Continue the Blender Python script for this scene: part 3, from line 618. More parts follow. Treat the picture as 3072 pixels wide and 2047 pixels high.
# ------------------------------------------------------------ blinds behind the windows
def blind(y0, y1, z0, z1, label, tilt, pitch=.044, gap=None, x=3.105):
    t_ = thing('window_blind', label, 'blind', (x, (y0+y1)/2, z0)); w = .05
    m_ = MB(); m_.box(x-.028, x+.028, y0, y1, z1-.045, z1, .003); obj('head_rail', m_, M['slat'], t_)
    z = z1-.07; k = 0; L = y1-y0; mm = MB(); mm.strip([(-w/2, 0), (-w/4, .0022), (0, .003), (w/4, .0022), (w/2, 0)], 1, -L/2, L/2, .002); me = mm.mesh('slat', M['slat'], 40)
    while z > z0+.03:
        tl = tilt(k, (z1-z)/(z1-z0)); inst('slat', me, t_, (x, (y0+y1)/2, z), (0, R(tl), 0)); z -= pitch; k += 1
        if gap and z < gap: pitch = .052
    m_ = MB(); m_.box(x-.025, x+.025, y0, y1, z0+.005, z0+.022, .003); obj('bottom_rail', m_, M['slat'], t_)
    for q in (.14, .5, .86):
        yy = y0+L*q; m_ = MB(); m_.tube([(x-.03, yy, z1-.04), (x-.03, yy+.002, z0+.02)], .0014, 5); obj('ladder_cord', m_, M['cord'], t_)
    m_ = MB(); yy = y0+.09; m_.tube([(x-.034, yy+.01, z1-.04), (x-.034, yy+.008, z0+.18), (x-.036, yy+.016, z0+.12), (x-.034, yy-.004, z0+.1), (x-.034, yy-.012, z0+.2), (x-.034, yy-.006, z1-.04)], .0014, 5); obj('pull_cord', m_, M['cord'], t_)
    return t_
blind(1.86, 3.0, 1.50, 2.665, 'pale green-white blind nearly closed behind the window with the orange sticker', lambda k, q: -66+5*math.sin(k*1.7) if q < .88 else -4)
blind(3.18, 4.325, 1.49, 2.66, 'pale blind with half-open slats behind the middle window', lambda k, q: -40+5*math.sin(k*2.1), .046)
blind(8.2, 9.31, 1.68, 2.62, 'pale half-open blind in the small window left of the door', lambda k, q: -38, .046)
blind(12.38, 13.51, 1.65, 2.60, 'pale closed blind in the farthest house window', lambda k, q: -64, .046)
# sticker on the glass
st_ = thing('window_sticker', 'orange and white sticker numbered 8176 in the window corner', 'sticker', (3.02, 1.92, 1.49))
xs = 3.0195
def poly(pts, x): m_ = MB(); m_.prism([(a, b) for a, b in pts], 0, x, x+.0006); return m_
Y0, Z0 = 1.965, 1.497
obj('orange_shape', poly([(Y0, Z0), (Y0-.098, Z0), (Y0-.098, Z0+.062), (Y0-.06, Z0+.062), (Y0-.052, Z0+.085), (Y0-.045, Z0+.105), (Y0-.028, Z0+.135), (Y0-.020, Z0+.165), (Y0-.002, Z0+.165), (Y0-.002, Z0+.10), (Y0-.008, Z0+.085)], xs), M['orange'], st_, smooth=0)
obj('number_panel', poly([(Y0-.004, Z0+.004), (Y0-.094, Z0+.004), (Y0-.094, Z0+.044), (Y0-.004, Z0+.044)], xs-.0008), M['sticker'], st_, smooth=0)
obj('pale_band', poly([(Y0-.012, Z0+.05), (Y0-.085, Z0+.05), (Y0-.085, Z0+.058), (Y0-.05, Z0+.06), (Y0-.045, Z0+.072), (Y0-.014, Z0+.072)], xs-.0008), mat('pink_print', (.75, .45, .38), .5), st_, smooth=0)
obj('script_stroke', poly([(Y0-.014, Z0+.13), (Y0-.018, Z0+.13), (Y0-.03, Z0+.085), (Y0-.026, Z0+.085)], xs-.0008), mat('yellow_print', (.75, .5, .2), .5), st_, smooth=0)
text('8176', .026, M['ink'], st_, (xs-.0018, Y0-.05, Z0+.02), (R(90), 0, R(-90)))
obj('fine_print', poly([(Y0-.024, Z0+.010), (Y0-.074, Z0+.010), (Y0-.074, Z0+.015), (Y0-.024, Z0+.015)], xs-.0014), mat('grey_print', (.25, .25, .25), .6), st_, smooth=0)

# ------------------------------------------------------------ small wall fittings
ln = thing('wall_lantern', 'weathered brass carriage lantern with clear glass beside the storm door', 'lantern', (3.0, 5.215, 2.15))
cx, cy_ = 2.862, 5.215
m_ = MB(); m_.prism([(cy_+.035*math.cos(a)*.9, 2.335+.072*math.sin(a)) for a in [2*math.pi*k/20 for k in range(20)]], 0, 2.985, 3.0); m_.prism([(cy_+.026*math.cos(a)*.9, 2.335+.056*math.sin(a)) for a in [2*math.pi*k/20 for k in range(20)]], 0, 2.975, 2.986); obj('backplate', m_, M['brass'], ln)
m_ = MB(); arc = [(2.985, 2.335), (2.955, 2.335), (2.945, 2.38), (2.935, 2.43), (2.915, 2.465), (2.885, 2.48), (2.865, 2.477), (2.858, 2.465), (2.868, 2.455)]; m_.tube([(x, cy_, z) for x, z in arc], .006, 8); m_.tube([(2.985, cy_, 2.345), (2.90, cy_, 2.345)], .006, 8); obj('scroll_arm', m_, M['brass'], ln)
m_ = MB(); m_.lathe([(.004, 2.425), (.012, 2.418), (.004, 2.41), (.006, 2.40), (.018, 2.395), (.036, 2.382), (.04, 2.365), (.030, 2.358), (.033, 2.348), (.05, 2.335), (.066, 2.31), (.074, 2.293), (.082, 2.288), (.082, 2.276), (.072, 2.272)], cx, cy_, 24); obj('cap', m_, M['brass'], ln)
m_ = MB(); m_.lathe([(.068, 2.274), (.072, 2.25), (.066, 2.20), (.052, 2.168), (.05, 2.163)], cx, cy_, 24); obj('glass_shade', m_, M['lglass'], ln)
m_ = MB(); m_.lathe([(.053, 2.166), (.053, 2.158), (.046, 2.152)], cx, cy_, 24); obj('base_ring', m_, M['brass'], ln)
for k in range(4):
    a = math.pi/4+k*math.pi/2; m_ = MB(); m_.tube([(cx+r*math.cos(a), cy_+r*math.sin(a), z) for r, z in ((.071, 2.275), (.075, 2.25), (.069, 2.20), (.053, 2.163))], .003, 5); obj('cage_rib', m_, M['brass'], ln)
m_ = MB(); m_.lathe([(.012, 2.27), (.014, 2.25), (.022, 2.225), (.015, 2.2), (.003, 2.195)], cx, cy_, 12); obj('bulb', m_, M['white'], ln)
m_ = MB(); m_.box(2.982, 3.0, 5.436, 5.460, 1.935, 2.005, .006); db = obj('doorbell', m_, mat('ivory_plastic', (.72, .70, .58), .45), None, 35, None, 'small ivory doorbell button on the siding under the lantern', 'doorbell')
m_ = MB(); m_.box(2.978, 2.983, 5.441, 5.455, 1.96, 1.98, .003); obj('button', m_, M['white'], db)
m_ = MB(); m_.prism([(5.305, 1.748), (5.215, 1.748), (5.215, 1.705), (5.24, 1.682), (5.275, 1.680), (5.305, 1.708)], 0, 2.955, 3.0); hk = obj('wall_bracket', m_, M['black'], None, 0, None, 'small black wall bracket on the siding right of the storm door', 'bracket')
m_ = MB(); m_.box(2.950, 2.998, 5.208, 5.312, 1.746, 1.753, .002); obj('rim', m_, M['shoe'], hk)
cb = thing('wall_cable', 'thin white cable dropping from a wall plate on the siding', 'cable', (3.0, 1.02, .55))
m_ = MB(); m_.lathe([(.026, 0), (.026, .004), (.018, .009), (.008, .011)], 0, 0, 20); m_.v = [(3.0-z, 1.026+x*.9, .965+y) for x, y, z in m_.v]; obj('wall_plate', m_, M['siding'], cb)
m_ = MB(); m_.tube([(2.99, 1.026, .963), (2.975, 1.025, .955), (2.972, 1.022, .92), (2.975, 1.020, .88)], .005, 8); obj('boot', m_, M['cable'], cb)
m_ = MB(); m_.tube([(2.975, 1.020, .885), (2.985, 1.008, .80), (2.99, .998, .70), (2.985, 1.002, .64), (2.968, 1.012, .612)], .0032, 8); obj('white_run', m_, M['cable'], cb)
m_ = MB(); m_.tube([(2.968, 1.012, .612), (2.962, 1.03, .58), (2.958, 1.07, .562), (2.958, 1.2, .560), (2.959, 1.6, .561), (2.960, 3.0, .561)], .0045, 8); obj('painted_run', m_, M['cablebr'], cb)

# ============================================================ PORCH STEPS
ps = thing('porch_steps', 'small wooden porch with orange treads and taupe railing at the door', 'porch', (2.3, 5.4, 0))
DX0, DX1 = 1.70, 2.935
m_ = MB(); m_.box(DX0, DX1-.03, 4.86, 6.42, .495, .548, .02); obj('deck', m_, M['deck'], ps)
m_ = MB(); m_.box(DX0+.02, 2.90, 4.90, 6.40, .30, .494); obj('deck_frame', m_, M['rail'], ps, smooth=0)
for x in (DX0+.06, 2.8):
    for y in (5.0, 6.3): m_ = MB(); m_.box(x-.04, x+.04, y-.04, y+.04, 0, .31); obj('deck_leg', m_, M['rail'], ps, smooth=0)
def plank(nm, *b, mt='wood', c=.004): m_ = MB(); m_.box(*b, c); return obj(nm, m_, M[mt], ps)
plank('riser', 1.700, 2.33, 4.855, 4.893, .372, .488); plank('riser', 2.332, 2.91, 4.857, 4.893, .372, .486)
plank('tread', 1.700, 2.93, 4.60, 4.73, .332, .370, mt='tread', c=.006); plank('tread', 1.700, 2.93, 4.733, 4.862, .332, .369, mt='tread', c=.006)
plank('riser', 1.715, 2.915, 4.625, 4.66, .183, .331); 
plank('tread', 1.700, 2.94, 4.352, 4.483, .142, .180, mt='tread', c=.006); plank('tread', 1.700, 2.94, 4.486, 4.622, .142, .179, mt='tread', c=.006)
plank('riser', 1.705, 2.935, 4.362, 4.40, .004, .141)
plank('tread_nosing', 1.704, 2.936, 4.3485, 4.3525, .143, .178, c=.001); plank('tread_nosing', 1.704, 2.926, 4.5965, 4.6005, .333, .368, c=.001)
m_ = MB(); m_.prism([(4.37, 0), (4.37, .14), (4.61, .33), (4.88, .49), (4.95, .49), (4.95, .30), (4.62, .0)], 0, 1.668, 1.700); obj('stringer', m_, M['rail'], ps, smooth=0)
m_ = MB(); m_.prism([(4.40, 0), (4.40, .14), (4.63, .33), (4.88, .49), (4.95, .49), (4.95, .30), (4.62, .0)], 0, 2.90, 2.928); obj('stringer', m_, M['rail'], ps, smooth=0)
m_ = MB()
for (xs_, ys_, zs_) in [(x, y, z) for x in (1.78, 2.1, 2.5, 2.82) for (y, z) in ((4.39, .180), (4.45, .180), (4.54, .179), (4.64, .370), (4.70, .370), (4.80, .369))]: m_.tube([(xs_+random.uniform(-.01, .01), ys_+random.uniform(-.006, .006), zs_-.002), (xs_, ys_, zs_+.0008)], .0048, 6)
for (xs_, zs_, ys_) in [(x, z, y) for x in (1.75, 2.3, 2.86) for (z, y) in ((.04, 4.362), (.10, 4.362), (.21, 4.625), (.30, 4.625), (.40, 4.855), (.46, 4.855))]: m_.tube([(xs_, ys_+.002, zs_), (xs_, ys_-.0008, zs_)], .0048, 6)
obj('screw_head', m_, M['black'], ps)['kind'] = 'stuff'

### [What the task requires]
Identify the lines that contain the string "from", and copy every one of them.

### [Answer to this problem]
Continue the Blender Python script for this scene: part 3, from line 618. More parts follow. Treat the picture as 3072 pixels wide and 2047 pixels high.
cb = thing('wall_cable', 'thin white cable dropping from a wall plate on the siding', 'cable', (3.0, 1.02, .55))